Where can I take the SCII or the KOIS online for free?

We Answered:

Unfortunately, it's unlikely. Both are licenced tests that require a fee. However, your educational institution may have a career centre that you can access your own test. Otherwise, your faculty may have a test centre for educational purposes.

Brian Said:

What do you think is the best career interest assessment tool?

We Answered:

you win the "thoughtful question of the day" award.


unfortunately, I know of no comparative studies of the various tests available -- AND I've looked. There are a lot more assessments than those you're listed. [See the reference desk of your local college for a dictionary size volume just listing all the known tests and their main features.]

That said, I'm somewhat familiar with the outfit at the link below ... I like their material because it lists specific career goals that my personality fits and seems to be unbiased [for the usual race, color, creed, gender angles].

{disclosure: I have no business relationship with the Kolbe firm and receive nothing from them.}

This does not mean that I think their discussions of human personalities and change are the best, nor likely the most accurate {they aren't, imho} ... just that I don't know of any superior, unbiased assessments for career purposes.

Bruce Said:

is there a website that can help me decide what job or career i want to go into?

We Answered:

Definitely, there are several. Try one of these:

http://www.careerpath.com/careerassessme…
http://www.careerexplorer.net/aptitude.a…
http://www.princetonreview.com/cte/quiz/…
http://www.careertest.net/

Good luck!

Francis Said:

Do these career tests really work for people: Myers Briggs Type Indicator and the Strong Interest Inventory?

We Answered:

I can't speak for the SII, but the MBTI provides a guide to what careers will best suit your personality types strengths and preferred cognitive functions (dominant and auxiliary) - you shouldn't use it solely to pick a career, but it can be very useful in providing you with new ideas and options.
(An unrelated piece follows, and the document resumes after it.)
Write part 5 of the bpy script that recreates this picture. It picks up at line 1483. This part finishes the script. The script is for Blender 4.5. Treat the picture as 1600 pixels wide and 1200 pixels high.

i.e. ISTP have a dominant cognitive functions of Introverted Thinking (Ti), which is systematic objective analysis/deconstructing something to understand how it works and an auxiliary cognitive function of Extroverted Sensing (Se), which is responsible for seeing the present physical world in rich detail/taking immediate action in the moment to get immediate results - this why they are often recommended careers in mechanical and engineering fields.

Kim Said:

What do you think of the following career tests for those considering career transitions?

We Answered:

The Meyers-Briggs tests, compared to the SII, at least have some sort of theoretical basis, albeit what I consider to be a dangerously flawed one. The SII, on the other hand, is an empirically developed test, meaning that it doesn't work off of any specific theoretical basis. Instead, what they've done is sampled a number of people from a number of jobs and looked at what types of activity interest correlate with what types of jobs. My personal critique of this type of system is that while it does point you toward people whom you are alike in terms of interest, it fails to address whether or not these people are the best at their jobs and assumes equality of members within jobs. It is possible that the very best engineers are actually somehow different than the rest and actually have interests more in line with, say, secretaries. A person then, who is like the very best engineers, would likely get pointed toward a secretarial job, simply because the best engineers are very few and not enough to really affect the total correlations.

That said, I prefer the SII, as the Meyers-Briggs isn't the greatest test (My MBTI scores in four years changed drastically on three of the four dimensions).